As gargalhadas soltaram-se e, finalmente, a atmosfera cresceu, como se avançasse a varanda e se estendesse pelo campo de erva já pouco verde.
- Adequado! Vamos lá então.
Só o sr. Alberto, confundido com tanta risada, ficou sem perceber a piada do peixe vermelho.

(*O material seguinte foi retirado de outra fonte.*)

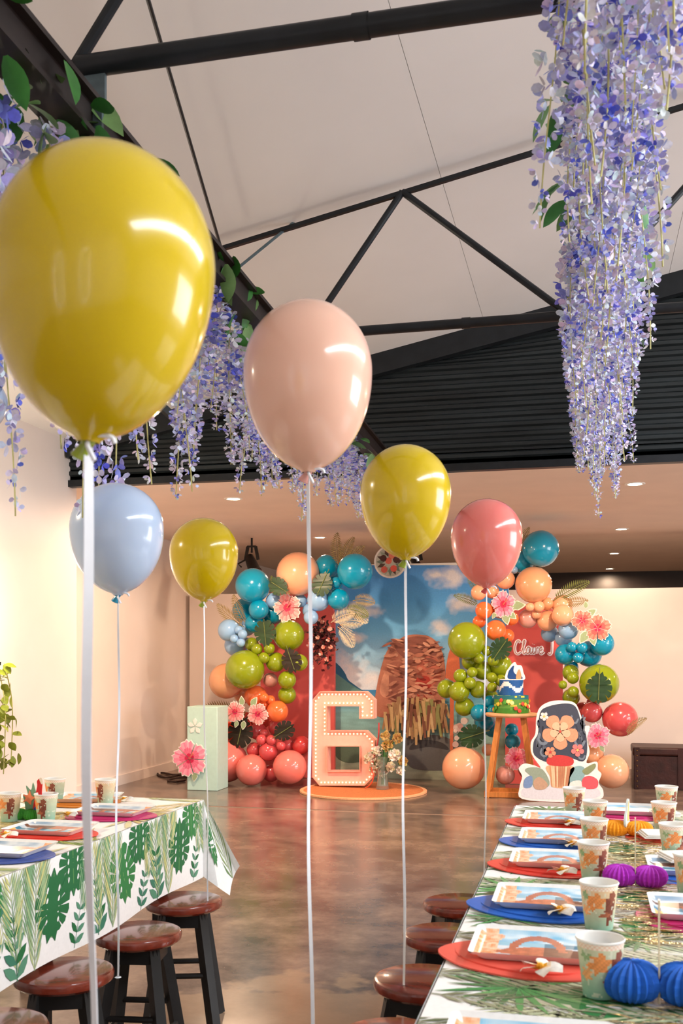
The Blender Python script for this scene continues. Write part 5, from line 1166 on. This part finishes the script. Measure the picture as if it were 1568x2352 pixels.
honey(1458, 2038, 'purple', .071, .026, 'purple honeycomb paper centrepiece on the right table', 'stick'); honey(1440, 1922, 'orange', .072, .024, 'orange honeycomb paper centrepiece toward the far end of the right table', 'card')
honey(58, 1886, 'green', .05, .02, 'green honeycomb centrepiece with a red parrot card on the left table', 'parrot')

# ------------------------------------------------------------------ floating balloons on ribbons
FP = bal_prof(.52, .74, .57, .07, 26)
def floater(cx, top, bot, wpx, col, D, zend, endxy, label, knot='latex_lime_green', rw=.0035, tilt=0.):
    k = wpx * D / F; c = dep(cx, top, D); ztop = dep(cx, top, D).z; zbot = dep(cx, bot, D).z; H = (ztop - zbot) / k; s_ = H / (.52 + .74); cen = Vector((c.x, c.y, ztop - .52 * s_ * k))
    t = thing('balloon', label, 'balloon', (cen.x, cen.y, zbot), 'floating balloons on white ribbons')
    P = [(r * k, z * k * s_) for r, z in FP[:-5]] + [(.012, -.74 * s_ * k - .003)]
    ax = Vector((math.sin(tilt) * CS, math.sin(tilt) * SN, math.cos(tilt)))
    MB().lathe(P, 72, cen, axis=ax).build('balloon_body', 'latex_' + col, t, smooth=1.2)
    kb = cen + ax * (-.74 * s_ * k); m_ = MB(); m_.ball(kb, .0095, 10, 6); m_.lathe([(.006, 0), (.007, -.008), (.0125, -.022), (.0115, -.023), (.006, -.01)], 14, kb, axis=(ax + Vector((.5, -.2, 0))).normalized()); m_.build('knot', knot, t)
    e = Vector((endxy[0], endxy[1], zend)); n = 60; a = kb + Vector((0, 0, -.006)); vs = []; fs = []; ph = R5.random() * 6
    for i in range(n + 1):
        s2 = i / n; p = a.lerp(e, s2) + Vector((.004 * math.sin(s2 * 9 + ph), .004 * math.cos(s2 * 7 + ph), 0)) * math.sin(PI * s2); an = YAW + .75 * math.sin(s2 * 5 + ph)
        d = Vector((math.cos(an), math.sin(an), 0)); nn = Vector((-d.y, d.x, 0)) * .0005
        vs += [p - d * rw + nn, p + d * rw + nn, p + d * rw - nn, p - d * rw - nn]
    for i in range(n):
        for q in range(4): fs.append((i * 4 + q, i * 4 + (q + 1) % 4, i * 4 + 4 + (q + 1) % 4, i * 4 + 4 + q))
    MB().add(vs, fs).build('ribbon', 'ribbon', t, smooth=0)
    m_ = MB(); m_.tube(spline([kb, kb + Vector((.012, -.006, .004)), kb + Vector((.03, -.004, .001)), kb + Vector((.034, -.002, -.006))], 5), .003, 5); m_.tube(spline([kb, kb + Vector((.006, -.012, -.01)), kb + Vector((.014, -.012, -.026))], 5), .003, 5); m_.build('ribbon_bow', 'ribbon', t)
    m_ = MB(); m_.lathe([(.006, -.002), (.009, 0), (.006, .002)], 12, e); m_.build('tie_loop', 'ribbon', t)
def endat(px, py, D): p = dep(px, py, D); return (p.x, p.y)
floater(238, 342, 1012, 508, 'lime', 1.16, .44, endat(214, 2352, 1.16), 'huge yellow balloon in the near left foreground', 'latex_lime_green', .0058, .09)
floater(707, 693, 1082, 295, 'skin', 2.02, .44, endat(718, 2352, 2.02), 'pale peach balloon floating in the middle, right of the huge yellow one', 'latex_blush', .0036, 0)
floater(931, 1022, 1284, 208, 'lime', 2.72, .445, endat(927, 2240, 2.70), 'lime yellow balloon floating over the top of the backdrop', 'latex_lime_green', .0036)
floater(1117, 1146, 1349, 163, 'pink', 3.62, .445, endat(1111, 2060, 3.6), 'coral pink balloon floating before the right garland', 'latex_red', .0026)
floater(268, 1110, 1365, 213, 'blue', 2.84, .445, endat(271, 2165, 2.78), 'pale blue balloon floating before the left wall', 'latex_teal', .003, -.02)
floater(468, 1190, 1380, 157, 'lime', 3.68, .445, endat(477, 2040, 3.62), 'small lime yellow balloon floating left of the left garland', 'latex_lime_green', .0026)
floater(-95, 850, 1010, 215, 'blue', 2.5, .445, (-1.42, 2.2), 'pale blue balloon barely showing at the left picture edge', 'latex_teal', .003)
# trailing vine by the left wall
root = thing('trailing_vine', 'green leafy vine hanging at the left picture edge above the left table', 'plant', onX(2, 1800, WL + .12)); rv = random.Random(9)
p0, p1 = onX(-6, 1560, WL + .12), onX(10, 1795, WL + .12)
for k in range(3):
    a, b_ = p0 + Vector((0, .08 * k - .08, .1)), p1 + Vector((0, .09 * k - .1, .05 * k))
    MB().tube(spline([a, a.lerp(b_, .4) + Vector((.02, .03, 0)), b_], 6), .004, 5).build('vine_stem', 'stem', root)
    for i in range(22):
        q = a.lerp(b_, rv.random()); LVv = leaf_mesh(.075, .05) if k == 0 and i == 0 else None
        if LVv: v0 = LVv.build('leaf', 'vine_leaf', recalc=False); o = v0
        else: o = v0.copy(); C.objects.link(o)
        o.parent = root; o.location = q + Vector((rv.uniform(-.03, .05), rv.uniform(-.05, .05), 0)) - root.location; o.rotation_euler = (rv.uniform(-1.6, 0), rv.uniform(-.6, .6), rv.uniform(0, 6.28))
o = MB().bar(p0 + Vector((-.1, 0, .12)), p0 + Vector((.02, 0, .1)), .02, .02).build('wall_hook', 'black_steel', root)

quinta-feira, 10 de setembro de 2015

Solidão

Um silêncio. Apenas isso: um silêncio.
Vontade de parar, apenas um pouco; como se viver pudesse ter vários andamentos e escolher agora viver devagar.
Parar na escuridão do silêncio. Apenas isso: a escuridão do silêncio.
Acreditar no silêncio, sem temer as palavras.
O silêncio da página em branco. Apenas isso: um silêncio branco.
Encontrar a verdade do silêncio.
Descobrir a solidão e amar.
E chorar.

A viagem (ii)


 Era dia 13, mas não era sexta-feira; escapara por um dia às previsões negativas dos supersticiosos.
  O voo foi calmo e breve, tempo apenas para um bife (ao pequeno almoço!) com ovos e um sumo de laranja. Aterrámos em Milão por volta das nove da manhã e foi fácil encontrar uma sala para fumar o primeiro cigarro do dia e apreciar o ambiente. Havia tempo para o próximo voo, mas muitos obstáculos para ultrapassar. Os passageiros e bagagens atropelavam-se nos corredores estreitos e antigos, os funcionários do aeroporto falavam alto, mais entre si do que com os viajantes, e gesticulavam para nós. Ganhei coragem e avancei para a multidão; dirigi-me a um posto, perguntando onde era o portão de embarque para Doha. Mostrei o meu bilhete e como resposta obtive:
- Mara! Bella ragazza, Mara! – completou com gestos que me apontaram numa determinada direção que segui sem mais questões. Desemboquei num grupo de conterrâneos que prontamente me ofereceu auxílio: o agente turístico deles trataria do meu check in. Tomei um capuccino e um cornetto – para não dizer croissant, já que não estava em França – e descobri que o grupo se dirigia para o Sri Lanka; a minha surpresa não foi maior do que a deles quando anunciei o meu destino: Timor.
-         Sozinha? - perguntou uma senhora com cerca de 50 anos, de sapatilhas e casaco polar, cabelo pelos ombros castanho e máquina fotográfica à cinta.
-         Sim. - sorri. - Há alguém que me espera lá. - descansei-a.
-         É preciso coragem. - comentou.
-         Ou muito amor. - completei.

segunda-feira, 7 de setembro de 2015

Solo

É indiscutível a relação entre o ser humano e as artes; há qualquer coisa nas várias artes que não deixa os espíritos indiferentes, ainda que diferentes expressões tenham diversas receções e não se possa, por isso, estabelecer ligações de causa efeito exatas nestas matérias. É pena!
Ontem, ouvi, pela primeira vez, o recente álbum Solo do maestro e compositor Rui Massena. Não foi surpreendente a experiência, mas superou largamente as expectativas que já eram, por si só, bastante altas. O som do piano sempre me fascinou, mas nem todas as composições em piano me fascinam. Estas sim. Muito. Há, para mim, uma transmissão de paz que é avassaladora. Mas fico triste por, como referi, este efeito não se concretizar em todos os espíritos. Neste caso, seria admirável encontrar assim a paz no mundo - a desejar que seja em grande. Os líderes mundiais ouviam D-Day e as guerras terminavam, os povos ouviam Porque Não? e uniam-se em valores fraternos.
Aqui por perto, há umas vozes que se elevam em raiva, violência e desrespeito - eu não estava habituada -, e descobri que me deixam inquieta. O som da agressividade revolta-me, desassossega-me. É essencialmente triste. Achei que aumentar o volume do meu som (Solo) poderia contagiar de paz essas vozes. Não. Como disse: é pena!